* Written exercise:
Using the data beneath this instruction, retype only the lines from the one that contains "were 1953x1512 pixels." down to the one that contains "return root", both included, exactly as they appear.

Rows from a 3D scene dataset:

<<<<

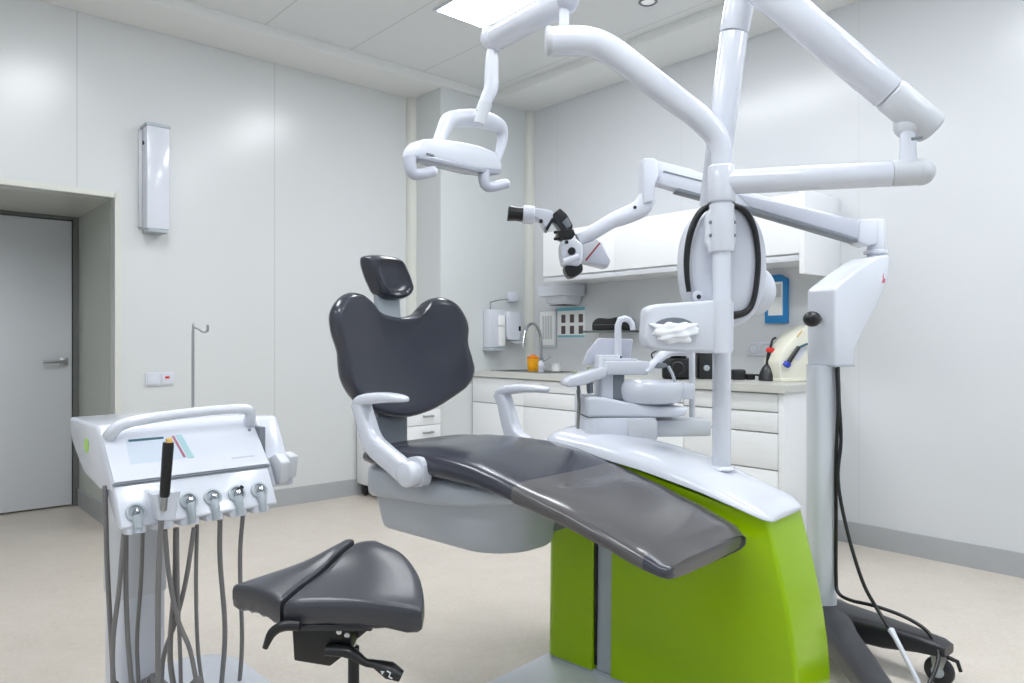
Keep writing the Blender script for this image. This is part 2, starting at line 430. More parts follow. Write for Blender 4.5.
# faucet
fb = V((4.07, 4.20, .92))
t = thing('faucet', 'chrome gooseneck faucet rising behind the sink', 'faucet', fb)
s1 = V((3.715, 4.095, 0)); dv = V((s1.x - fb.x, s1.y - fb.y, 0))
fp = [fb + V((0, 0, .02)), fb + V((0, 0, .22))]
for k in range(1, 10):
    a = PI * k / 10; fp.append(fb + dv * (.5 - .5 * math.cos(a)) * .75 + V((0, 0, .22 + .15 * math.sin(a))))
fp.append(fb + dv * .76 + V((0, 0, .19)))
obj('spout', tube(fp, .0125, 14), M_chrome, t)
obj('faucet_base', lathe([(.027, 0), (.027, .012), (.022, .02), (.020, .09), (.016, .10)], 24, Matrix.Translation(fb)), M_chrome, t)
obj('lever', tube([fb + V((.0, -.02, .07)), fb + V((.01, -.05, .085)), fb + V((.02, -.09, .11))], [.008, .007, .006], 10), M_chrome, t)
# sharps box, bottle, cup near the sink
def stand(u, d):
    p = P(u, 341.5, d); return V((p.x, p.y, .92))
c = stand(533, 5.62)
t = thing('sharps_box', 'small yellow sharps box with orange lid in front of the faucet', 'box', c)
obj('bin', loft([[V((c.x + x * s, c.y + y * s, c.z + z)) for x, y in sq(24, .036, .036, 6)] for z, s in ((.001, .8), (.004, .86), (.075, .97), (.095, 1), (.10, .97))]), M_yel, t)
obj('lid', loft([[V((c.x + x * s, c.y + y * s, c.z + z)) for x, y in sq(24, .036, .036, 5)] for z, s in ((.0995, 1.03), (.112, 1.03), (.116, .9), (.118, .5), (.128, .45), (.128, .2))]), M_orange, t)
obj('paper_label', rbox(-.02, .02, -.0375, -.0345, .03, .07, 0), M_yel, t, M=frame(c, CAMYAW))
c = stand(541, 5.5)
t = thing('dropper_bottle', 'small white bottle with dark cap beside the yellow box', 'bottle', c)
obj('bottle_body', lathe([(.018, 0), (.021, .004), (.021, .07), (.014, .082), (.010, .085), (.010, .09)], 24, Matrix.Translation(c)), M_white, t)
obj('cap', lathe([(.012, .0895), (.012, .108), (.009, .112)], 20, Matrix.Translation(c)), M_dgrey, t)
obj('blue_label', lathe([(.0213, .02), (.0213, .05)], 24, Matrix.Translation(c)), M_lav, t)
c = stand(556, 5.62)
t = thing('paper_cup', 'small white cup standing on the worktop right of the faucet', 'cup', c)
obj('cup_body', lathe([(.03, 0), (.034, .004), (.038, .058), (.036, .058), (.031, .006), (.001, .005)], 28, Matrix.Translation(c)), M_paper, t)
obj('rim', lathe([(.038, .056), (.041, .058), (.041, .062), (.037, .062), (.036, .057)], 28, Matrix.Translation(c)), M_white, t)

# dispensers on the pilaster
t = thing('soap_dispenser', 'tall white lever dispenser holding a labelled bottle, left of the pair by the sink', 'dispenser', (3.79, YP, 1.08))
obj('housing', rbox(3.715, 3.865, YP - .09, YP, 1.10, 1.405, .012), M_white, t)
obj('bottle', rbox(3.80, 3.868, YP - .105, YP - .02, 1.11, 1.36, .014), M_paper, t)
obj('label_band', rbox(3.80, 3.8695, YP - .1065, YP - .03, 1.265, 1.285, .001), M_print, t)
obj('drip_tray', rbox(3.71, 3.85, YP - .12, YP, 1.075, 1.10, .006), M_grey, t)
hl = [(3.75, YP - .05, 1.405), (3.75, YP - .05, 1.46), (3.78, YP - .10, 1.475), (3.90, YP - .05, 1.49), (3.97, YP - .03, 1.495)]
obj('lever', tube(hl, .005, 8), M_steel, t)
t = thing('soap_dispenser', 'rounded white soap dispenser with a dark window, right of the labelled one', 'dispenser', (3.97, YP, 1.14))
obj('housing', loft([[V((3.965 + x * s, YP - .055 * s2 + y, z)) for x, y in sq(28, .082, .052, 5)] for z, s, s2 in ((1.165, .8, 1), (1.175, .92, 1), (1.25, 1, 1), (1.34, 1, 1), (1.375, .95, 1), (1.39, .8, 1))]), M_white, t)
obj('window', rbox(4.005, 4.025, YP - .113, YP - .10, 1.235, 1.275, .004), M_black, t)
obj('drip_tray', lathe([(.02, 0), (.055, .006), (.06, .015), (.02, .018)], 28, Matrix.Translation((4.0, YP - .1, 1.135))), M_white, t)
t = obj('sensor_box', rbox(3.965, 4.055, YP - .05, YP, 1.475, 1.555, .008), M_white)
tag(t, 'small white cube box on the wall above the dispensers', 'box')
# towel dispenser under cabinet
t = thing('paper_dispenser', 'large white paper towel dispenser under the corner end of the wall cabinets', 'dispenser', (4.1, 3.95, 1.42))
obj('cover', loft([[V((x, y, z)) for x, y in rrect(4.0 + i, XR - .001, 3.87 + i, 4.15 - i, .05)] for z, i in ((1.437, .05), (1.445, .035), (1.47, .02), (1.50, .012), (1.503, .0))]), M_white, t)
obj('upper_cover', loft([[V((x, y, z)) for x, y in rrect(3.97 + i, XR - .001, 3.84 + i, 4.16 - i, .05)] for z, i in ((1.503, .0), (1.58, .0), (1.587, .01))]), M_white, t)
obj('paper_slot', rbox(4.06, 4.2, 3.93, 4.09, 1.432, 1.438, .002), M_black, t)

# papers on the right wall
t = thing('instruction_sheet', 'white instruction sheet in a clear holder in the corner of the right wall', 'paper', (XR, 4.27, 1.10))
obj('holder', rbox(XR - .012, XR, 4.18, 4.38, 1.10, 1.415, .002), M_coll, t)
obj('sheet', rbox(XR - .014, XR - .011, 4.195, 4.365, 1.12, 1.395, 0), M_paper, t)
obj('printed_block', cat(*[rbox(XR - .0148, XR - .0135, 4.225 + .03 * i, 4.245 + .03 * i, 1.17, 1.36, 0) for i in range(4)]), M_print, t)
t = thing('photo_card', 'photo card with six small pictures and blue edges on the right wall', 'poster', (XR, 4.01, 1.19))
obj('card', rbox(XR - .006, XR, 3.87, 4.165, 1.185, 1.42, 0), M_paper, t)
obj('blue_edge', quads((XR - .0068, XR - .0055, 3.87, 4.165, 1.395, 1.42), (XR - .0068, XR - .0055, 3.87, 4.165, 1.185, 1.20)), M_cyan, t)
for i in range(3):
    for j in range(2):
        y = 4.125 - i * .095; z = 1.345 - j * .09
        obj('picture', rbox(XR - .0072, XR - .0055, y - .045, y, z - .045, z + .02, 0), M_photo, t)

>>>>
<<<<

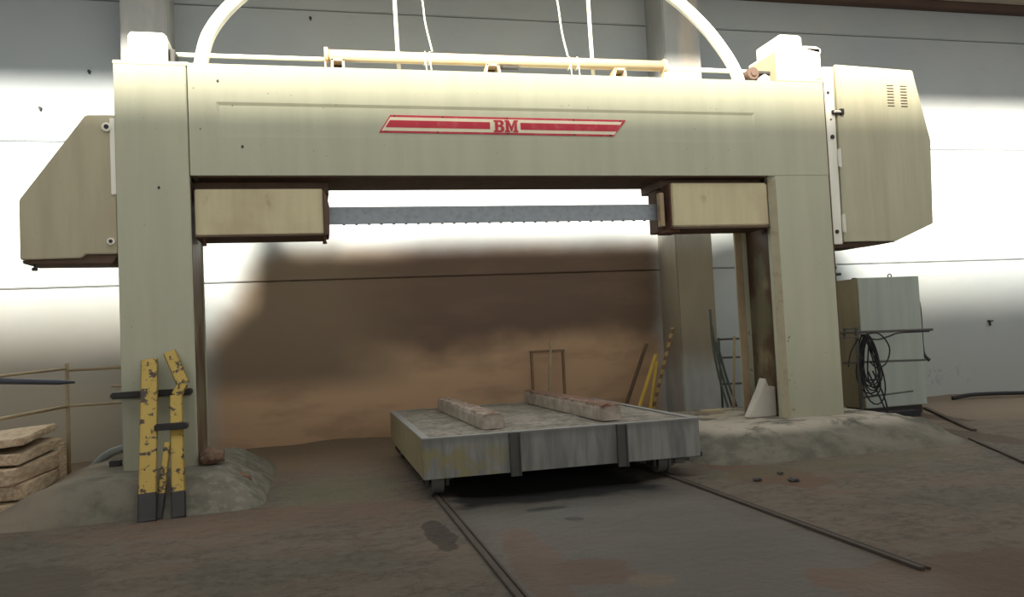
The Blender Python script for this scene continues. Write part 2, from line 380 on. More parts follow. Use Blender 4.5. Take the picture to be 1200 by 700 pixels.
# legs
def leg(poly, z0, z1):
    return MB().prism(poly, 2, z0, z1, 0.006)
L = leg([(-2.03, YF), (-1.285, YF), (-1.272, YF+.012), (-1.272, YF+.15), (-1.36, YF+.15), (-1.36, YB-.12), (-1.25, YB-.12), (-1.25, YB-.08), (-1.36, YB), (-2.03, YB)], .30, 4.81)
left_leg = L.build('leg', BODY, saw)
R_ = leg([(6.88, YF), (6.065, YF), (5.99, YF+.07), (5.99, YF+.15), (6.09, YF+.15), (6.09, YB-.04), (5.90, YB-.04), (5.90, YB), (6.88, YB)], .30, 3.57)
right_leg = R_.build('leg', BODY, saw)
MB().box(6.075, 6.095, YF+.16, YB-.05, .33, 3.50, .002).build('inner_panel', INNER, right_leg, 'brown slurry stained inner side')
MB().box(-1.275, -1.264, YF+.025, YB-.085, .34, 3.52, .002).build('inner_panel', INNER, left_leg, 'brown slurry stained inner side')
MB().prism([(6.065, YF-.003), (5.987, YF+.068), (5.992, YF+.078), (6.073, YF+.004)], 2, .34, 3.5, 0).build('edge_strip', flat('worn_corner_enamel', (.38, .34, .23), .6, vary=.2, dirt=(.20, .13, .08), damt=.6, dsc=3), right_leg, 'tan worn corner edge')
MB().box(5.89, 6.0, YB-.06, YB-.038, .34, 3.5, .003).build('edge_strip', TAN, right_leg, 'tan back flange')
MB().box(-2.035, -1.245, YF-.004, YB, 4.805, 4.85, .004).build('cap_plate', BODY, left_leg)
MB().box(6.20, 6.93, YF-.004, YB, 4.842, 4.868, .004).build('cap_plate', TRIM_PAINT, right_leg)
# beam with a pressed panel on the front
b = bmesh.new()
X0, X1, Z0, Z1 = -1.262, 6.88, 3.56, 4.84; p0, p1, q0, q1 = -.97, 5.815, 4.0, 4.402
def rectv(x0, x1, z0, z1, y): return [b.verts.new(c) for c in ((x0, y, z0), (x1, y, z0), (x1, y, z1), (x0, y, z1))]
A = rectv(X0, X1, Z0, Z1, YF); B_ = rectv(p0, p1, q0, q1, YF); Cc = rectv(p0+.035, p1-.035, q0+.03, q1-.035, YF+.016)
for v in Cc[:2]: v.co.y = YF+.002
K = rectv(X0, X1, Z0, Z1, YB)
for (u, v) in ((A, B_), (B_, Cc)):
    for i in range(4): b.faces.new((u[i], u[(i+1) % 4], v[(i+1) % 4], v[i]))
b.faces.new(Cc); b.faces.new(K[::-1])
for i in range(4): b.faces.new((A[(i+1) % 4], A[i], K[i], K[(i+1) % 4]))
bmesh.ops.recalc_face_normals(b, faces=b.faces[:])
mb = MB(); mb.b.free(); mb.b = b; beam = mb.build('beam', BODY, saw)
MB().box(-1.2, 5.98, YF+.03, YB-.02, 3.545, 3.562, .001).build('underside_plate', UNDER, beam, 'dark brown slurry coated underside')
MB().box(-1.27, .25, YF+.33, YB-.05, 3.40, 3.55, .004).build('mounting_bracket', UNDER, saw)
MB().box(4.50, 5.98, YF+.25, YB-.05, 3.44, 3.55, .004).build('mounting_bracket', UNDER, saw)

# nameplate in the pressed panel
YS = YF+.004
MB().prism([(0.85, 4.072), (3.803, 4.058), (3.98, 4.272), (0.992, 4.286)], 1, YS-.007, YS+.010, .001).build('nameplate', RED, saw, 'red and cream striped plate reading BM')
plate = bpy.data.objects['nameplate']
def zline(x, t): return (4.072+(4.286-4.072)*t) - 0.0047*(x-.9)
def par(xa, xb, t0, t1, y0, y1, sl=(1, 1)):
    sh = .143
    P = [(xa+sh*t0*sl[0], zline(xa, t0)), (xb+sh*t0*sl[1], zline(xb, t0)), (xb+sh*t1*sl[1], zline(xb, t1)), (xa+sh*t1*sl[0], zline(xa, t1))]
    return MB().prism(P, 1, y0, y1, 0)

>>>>
<<<<

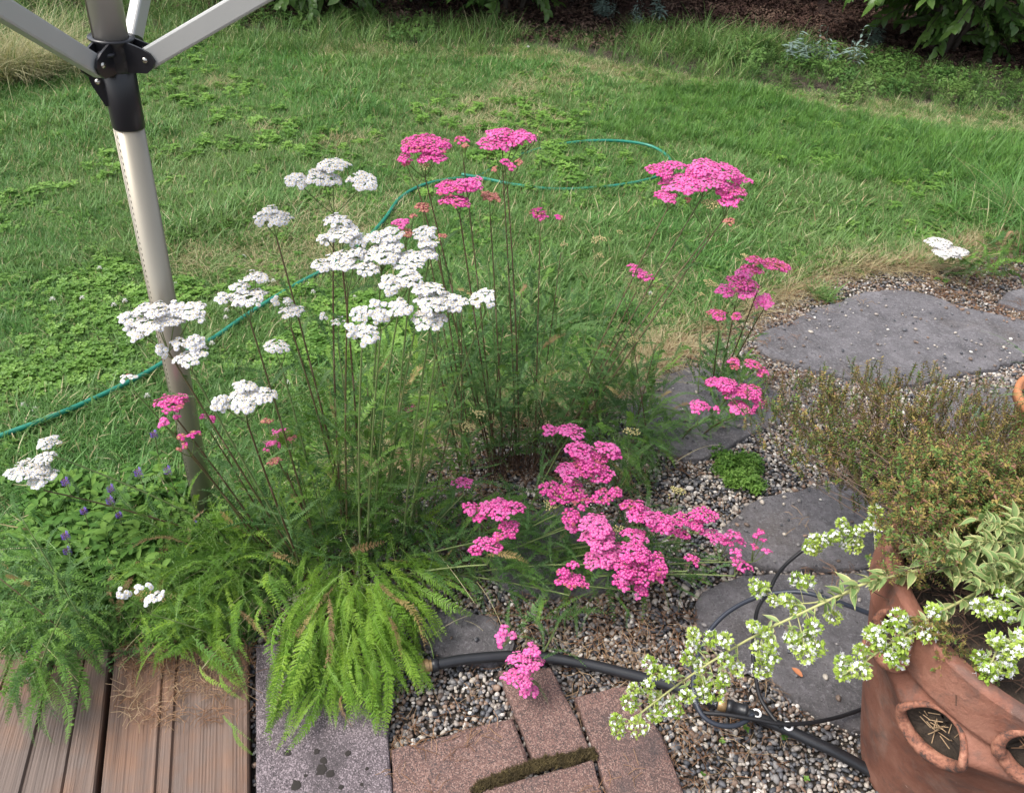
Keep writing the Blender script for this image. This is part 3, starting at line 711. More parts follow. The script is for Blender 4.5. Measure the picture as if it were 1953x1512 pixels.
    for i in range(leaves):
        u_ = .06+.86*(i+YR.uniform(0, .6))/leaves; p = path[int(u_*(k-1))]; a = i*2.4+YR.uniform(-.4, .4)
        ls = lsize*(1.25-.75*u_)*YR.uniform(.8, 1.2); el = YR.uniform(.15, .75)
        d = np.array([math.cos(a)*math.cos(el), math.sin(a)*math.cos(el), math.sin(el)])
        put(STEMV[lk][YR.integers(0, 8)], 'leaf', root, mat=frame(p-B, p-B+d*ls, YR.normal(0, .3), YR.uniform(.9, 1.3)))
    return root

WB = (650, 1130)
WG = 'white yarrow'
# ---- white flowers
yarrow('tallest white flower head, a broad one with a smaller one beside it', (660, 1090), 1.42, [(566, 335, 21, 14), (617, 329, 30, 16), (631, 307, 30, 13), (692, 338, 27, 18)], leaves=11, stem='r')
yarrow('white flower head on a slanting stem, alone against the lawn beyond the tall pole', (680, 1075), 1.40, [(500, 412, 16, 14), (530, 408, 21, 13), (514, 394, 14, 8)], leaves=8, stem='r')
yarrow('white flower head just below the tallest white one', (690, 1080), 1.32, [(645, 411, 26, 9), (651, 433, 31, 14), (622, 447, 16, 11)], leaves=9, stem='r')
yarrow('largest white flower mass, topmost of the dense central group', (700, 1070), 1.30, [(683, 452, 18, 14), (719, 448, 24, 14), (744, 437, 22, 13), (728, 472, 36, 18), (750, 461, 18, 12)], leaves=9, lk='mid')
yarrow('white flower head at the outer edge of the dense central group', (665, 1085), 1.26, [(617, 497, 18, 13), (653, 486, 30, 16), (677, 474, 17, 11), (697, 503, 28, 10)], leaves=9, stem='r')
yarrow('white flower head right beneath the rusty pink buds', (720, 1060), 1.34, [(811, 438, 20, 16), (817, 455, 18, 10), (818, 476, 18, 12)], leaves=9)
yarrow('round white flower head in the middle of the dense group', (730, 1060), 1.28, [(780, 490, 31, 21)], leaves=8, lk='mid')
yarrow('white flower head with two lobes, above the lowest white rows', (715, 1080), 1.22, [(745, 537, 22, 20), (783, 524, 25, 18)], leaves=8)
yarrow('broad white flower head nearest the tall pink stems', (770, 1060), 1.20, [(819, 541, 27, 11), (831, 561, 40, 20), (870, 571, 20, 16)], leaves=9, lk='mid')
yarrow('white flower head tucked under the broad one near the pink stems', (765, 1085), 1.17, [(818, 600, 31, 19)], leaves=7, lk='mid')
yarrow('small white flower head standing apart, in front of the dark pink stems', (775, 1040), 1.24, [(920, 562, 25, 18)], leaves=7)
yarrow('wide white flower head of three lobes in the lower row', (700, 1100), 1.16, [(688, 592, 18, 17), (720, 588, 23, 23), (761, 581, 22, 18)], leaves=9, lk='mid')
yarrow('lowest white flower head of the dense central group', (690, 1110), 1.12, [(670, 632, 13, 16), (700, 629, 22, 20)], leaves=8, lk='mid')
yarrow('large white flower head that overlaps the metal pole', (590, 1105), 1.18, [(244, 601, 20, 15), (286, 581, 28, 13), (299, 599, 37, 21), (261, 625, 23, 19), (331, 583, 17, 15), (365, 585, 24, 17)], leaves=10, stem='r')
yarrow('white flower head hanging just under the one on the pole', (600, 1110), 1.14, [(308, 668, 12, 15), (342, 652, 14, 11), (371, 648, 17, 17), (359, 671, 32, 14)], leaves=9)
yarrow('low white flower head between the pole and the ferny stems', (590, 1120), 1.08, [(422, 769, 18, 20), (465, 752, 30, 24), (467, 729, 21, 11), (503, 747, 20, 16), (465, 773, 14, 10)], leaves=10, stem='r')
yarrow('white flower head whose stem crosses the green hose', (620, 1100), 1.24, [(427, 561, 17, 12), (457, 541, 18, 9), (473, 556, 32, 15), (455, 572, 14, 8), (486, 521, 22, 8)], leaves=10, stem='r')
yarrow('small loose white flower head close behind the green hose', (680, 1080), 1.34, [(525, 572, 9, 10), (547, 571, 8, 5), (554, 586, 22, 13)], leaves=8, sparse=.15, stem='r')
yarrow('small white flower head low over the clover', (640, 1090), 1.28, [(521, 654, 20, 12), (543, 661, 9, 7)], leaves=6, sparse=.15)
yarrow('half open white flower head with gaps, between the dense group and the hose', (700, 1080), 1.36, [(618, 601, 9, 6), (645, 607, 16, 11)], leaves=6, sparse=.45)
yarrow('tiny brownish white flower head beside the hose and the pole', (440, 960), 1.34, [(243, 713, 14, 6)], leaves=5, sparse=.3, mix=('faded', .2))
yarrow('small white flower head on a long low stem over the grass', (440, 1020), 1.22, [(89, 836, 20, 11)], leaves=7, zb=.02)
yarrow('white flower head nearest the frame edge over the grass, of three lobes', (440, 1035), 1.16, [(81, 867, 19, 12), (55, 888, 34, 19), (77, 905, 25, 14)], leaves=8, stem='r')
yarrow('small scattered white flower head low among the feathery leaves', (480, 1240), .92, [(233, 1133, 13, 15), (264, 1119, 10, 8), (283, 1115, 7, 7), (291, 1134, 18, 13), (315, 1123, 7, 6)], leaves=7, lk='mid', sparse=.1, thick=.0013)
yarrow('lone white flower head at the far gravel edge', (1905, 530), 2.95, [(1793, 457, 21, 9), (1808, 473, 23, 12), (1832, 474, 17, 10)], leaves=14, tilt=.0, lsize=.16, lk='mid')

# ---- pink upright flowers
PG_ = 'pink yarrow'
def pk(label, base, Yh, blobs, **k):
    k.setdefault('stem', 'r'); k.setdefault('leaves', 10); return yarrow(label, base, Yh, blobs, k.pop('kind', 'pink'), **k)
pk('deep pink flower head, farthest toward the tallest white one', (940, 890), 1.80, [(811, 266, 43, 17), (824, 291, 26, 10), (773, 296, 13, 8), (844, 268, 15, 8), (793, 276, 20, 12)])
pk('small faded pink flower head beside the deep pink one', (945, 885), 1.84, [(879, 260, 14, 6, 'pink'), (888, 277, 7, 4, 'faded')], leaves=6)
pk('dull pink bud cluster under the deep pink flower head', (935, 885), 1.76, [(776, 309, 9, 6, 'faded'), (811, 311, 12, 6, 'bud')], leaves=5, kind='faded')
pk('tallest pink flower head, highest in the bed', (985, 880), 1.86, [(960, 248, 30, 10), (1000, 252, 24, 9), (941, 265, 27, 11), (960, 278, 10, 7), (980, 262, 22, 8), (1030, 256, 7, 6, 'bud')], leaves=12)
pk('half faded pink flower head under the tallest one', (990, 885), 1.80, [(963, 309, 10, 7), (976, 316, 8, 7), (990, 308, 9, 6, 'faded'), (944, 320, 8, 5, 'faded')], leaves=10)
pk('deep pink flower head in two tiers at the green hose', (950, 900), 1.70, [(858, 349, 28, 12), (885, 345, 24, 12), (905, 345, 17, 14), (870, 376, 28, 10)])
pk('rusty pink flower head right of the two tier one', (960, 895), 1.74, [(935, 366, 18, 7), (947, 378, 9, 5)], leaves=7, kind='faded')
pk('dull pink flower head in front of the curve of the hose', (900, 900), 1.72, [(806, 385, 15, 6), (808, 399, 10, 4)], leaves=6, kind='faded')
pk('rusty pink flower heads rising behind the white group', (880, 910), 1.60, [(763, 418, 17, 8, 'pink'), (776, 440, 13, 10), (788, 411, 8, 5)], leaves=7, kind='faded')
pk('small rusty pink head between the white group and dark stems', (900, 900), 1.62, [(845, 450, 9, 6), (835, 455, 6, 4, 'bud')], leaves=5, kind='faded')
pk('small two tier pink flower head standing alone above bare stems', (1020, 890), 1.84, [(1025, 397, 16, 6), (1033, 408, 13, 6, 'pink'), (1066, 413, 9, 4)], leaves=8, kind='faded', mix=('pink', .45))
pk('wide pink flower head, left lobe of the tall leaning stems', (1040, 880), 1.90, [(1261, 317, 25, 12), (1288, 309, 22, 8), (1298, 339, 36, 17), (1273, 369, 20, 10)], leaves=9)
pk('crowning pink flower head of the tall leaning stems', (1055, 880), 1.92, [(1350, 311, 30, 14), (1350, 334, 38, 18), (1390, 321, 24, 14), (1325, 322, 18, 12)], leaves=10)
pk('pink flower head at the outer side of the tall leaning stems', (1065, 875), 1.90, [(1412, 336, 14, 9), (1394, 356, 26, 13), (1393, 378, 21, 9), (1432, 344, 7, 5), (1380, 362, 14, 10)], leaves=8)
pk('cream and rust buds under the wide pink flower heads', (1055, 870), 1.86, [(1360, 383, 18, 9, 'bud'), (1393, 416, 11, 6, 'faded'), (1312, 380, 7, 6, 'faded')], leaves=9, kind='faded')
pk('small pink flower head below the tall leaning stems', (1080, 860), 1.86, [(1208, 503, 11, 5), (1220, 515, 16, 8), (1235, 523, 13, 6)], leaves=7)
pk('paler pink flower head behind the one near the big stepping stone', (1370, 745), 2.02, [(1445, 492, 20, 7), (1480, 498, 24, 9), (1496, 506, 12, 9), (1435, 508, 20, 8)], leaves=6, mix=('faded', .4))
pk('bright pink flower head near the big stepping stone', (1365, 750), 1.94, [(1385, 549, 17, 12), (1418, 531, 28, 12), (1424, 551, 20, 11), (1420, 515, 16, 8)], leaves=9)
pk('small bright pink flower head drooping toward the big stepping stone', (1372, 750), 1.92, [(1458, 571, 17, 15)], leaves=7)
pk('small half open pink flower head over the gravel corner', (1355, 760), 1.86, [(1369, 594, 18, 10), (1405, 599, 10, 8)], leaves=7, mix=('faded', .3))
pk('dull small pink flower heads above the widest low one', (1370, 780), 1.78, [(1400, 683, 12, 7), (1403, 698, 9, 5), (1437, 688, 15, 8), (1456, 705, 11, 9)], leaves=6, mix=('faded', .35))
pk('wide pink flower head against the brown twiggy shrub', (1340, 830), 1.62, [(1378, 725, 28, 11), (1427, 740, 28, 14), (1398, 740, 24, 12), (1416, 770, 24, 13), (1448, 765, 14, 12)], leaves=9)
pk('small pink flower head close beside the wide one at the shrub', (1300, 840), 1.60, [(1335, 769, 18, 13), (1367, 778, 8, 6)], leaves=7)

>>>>

* Finished task:
Keep writing the Blender script for this image. This is part 3, starting at line 711. More parts follow. The script is for Blender 4.5. Measure the picture as if it were 1953x1512 pixels.
    for i in range(leaves):
        u_ = .06+.86*(i+YR.uniform(0, .6))/leaves; p = path[int(u_*(k-1))]; a = i*2.4+YR.uniform(-.4, .4)
        ls = lsize*(1.25-.75*u_)*YR.uniform(.8, 1.2); el = YR.uniform(.15, .75)
        d = np.array([math.cos(a)*math.cos(el), math.sin(a)*math.cos(el), math.sin(el)])
        put(STEMV[lk][YR.integers(0, 8)], 'leaf', root, mat=frame(p-B, p-B+d*ls, YR.normal(0, .3), YR.uniform(.9, 1.3)))
    return root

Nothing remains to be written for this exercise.